Rather than asking how things are going in Canberra then deploying NotGreatBob.Gif for the hundredth time, we’re going to branch out to a different Mad Men reference. 

Instead, we’re going to go ahead and say that this is everyone’s face in federal politics right now, following choice remarks that Tony Abbott made about sexism last week:

Abbott’s Party Members Don’t Appreciate Him Calling Them Sexist

You may recall that recently, the Prime Minister went on breakfast television (not a great idea for him at this point in time), and then lashed out at critics of his controversial Chief of Staff Peta Credlin, calling them sexist.

“Do you really think my Chief of Staff would be under this kind of criticism if her name was P-E-T-E-R as opposed to P-E-T-A?”, Abbott said, not-so-subtly pointing the finger at a number of his colleagues.

Leaving aside the cognitive dissonance of the fact that this is the man who tried to explain economics to the housewives of Australia in terms of ironing, many of his own people were upset at the implication that they are sexist.

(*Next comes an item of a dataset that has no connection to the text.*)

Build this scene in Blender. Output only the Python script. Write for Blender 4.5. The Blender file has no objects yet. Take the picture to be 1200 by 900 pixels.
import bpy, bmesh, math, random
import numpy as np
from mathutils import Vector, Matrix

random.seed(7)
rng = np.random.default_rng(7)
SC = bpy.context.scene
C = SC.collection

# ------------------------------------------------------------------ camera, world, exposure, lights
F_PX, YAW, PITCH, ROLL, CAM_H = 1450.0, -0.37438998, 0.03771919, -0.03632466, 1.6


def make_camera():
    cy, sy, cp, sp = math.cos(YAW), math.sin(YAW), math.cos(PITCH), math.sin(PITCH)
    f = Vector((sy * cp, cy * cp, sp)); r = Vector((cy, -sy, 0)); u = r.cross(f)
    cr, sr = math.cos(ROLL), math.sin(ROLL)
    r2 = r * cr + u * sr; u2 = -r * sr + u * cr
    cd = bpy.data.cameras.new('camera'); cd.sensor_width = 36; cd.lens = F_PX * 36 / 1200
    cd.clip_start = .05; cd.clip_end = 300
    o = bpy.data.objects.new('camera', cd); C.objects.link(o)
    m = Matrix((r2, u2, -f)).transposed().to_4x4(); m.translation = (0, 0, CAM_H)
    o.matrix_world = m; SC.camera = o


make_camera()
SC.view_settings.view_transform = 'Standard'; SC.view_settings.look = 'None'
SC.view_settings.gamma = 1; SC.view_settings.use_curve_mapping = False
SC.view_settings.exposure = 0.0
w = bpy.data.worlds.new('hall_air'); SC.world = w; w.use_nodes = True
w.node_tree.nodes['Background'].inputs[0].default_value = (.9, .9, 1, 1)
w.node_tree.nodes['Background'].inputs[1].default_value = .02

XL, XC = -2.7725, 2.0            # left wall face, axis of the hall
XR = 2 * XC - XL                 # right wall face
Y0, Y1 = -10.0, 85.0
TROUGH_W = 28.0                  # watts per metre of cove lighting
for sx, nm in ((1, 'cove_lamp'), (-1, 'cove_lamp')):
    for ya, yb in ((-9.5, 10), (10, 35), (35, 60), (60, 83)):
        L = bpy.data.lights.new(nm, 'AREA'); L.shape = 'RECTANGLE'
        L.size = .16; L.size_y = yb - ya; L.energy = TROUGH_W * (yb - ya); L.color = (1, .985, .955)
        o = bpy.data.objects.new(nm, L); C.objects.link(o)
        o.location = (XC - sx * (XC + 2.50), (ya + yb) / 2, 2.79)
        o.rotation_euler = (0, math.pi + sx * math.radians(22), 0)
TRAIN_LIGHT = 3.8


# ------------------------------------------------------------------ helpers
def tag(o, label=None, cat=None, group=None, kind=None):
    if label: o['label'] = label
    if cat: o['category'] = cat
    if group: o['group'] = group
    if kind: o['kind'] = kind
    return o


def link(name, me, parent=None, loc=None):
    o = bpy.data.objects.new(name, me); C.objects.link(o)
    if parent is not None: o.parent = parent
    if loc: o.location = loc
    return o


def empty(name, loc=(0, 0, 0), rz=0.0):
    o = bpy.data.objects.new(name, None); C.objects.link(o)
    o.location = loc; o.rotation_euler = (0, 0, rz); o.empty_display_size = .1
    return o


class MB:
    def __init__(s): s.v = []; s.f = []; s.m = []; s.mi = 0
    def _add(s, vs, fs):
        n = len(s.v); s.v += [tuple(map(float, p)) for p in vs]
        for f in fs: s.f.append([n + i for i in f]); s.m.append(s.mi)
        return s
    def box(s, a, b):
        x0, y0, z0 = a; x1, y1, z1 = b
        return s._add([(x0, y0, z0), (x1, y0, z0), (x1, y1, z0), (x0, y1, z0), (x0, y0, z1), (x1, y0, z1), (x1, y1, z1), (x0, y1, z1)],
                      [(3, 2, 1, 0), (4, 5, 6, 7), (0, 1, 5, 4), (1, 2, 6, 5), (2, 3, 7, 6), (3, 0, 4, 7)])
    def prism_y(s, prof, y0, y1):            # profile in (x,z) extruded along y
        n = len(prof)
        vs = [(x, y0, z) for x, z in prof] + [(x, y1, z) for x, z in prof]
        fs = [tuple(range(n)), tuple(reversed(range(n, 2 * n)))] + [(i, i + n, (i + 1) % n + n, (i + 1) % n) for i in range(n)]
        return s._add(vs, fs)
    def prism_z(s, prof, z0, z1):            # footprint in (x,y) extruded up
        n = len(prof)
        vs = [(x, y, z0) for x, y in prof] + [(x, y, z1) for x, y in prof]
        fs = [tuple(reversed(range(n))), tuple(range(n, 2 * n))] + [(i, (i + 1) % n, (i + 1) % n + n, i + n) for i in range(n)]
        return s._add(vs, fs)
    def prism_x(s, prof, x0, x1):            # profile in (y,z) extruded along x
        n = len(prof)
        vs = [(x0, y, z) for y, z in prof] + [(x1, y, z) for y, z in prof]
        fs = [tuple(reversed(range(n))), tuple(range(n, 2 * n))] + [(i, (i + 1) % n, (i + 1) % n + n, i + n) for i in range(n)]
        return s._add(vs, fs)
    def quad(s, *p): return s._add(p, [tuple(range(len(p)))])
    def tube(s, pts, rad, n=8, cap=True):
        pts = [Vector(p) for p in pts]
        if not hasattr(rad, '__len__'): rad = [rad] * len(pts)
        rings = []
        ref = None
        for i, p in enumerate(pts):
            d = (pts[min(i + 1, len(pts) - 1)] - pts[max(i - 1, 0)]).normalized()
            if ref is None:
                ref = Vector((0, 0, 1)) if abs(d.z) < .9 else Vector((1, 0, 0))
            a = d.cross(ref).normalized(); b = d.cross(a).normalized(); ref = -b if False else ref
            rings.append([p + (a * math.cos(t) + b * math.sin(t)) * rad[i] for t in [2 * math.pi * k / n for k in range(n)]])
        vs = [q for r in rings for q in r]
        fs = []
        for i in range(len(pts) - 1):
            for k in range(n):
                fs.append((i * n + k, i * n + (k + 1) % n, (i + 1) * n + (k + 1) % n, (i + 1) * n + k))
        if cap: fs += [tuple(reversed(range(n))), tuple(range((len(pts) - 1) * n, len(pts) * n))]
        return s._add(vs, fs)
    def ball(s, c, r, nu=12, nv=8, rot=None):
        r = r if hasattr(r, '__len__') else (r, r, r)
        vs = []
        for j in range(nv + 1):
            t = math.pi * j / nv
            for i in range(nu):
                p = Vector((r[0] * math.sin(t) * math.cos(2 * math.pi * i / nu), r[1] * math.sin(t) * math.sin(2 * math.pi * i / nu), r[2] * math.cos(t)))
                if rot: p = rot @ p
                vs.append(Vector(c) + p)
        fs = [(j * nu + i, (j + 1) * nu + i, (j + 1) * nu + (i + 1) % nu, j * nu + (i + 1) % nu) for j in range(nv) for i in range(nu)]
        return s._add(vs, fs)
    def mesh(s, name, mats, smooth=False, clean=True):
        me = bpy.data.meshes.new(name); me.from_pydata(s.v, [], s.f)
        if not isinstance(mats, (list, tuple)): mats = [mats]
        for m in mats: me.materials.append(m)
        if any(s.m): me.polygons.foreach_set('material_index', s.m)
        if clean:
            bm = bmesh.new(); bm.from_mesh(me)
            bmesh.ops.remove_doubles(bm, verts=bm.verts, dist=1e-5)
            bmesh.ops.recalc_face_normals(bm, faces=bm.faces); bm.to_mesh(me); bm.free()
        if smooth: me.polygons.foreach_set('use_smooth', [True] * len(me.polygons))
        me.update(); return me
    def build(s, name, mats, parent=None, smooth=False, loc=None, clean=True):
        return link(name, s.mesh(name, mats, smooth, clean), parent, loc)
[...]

“That’s not the way I would put it,” Foreign Minister Julie Bishop said, per a report in Fairfax, adding that she refuses to view politics through the prism of gender, and saying “I’ve been called a lot of things, but not sexist.”

 

According to 9 News, Queensland Liberal National Party MP Warren Entsch has lodged a formal complaint about the Prime Minister’s remarks. “To suggest there’s an issue because of her gender I find offensive,” he said. 

“He’s basically said, ‘if they don’t like it they are sexists’. He needs to be very careful because there’s a lot of cabinet ministers who have a problem with how the Prime Minister’s Office is operating,” he continued, adding “it’s as bad as it’s ever been.”

He went on to mock the negative headlines that have come out of Canberra these past few weeks, adding that it’s “just mind boggling” that Abbott would trivialise “legitimate concern” over the way his office is run by attributing it to sexism.

All this combined means that the coalition’s office Christmas party will probably be even more staggeringly awkward than yours this year.